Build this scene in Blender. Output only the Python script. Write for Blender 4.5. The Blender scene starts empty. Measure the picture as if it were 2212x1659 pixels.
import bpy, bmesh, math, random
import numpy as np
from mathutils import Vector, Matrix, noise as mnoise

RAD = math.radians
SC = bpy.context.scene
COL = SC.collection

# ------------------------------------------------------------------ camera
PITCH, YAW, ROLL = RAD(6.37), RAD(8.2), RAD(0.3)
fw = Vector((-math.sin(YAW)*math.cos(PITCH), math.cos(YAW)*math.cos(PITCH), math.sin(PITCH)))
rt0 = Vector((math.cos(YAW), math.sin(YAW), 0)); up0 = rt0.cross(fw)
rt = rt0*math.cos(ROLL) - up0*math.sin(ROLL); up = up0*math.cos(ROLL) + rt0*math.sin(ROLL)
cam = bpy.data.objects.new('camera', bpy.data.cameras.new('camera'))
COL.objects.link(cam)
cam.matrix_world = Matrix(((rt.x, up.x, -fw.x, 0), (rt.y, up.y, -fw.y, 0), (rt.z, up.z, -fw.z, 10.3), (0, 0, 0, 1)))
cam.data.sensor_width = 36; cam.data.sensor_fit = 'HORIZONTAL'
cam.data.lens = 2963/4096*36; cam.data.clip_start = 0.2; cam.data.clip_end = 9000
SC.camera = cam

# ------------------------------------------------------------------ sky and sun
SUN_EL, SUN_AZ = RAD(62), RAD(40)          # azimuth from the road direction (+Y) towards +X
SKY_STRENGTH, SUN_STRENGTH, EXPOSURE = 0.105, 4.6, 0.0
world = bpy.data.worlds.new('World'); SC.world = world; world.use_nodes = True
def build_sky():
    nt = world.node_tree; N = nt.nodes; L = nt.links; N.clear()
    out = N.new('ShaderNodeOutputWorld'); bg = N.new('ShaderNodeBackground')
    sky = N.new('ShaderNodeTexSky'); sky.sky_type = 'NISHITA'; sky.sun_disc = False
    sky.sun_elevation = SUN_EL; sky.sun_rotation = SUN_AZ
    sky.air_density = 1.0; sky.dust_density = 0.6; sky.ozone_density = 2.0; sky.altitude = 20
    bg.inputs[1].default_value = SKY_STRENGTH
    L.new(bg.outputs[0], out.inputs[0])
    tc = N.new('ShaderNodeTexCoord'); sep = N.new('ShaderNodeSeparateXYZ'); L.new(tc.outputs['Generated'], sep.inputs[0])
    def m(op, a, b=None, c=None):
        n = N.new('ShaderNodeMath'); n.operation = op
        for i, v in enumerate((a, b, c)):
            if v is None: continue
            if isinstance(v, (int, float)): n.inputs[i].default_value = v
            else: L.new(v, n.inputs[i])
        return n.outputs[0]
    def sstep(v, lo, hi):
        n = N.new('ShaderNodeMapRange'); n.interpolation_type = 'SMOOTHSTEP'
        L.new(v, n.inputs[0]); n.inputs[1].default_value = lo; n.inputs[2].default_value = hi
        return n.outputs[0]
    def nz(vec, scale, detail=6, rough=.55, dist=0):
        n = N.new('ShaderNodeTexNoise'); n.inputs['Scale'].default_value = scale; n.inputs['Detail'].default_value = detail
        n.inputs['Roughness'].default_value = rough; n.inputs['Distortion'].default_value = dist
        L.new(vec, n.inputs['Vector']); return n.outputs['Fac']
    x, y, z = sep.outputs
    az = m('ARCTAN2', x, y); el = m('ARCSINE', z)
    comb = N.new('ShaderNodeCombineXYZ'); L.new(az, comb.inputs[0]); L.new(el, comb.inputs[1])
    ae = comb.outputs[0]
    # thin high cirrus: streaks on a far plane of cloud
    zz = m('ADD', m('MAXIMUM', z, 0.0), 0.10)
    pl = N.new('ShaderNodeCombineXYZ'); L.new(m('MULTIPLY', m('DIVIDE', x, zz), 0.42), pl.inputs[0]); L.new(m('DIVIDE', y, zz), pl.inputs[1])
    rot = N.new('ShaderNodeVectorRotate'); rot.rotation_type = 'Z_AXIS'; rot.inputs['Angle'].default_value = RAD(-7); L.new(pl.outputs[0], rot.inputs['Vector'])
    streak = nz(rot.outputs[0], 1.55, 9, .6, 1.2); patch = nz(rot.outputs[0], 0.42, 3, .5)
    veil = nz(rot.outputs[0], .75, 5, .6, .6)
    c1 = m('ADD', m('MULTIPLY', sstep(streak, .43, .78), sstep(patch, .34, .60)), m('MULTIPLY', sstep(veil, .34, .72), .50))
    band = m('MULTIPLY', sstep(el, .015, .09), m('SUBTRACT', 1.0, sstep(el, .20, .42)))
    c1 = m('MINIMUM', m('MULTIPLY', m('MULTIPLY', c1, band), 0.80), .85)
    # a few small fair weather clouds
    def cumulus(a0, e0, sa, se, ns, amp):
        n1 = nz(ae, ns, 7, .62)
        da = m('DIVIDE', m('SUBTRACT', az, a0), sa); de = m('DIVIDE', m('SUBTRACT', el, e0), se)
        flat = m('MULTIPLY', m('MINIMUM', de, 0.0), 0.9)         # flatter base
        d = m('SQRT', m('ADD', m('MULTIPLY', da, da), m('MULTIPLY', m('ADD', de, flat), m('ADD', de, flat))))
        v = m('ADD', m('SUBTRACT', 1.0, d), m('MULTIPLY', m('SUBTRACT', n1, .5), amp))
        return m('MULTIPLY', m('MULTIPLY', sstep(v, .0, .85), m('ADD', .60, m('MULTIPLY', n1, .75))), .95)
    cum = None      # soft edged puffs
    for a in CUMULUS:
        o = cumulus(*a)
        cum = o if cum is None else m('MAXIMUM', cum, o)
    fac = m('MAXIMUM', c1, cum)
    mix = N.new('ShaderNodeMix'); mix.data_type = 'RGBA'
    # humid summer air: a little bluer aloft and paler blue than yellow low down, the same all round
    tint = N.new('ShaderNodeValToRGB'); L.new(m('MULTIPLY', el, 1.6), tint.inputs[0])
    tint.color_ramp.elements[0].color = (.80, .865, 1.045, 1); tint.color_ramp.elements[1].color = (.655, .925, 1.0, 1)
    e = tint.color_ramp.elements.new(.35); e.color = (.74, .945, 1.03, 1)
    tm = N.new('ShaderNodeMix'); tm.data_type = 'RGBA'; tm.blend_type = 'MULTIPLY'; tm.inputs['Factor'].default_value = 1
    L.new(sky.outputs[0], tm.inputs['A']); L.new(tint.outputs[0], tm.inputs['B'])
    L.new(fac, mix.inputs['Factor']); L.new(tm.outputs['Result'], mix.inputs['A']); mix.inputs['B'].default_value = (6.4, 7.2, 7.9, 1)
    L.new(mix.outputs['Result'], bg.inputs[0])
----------
## [Your goal]
Starting at the first line of the listing, retype every line up to and including the one with "from mathutils import".

## [Complete response]
Build this scene in Blender. Output only the Python script. Write for Blender 4.5. The Blender scene starts empty. Measure the picture as if it were 2212x1659 pixels.
import bpy, bmesh, math, random
import numpy as np
from mathutils import Vector, Matrix, noise as mnoise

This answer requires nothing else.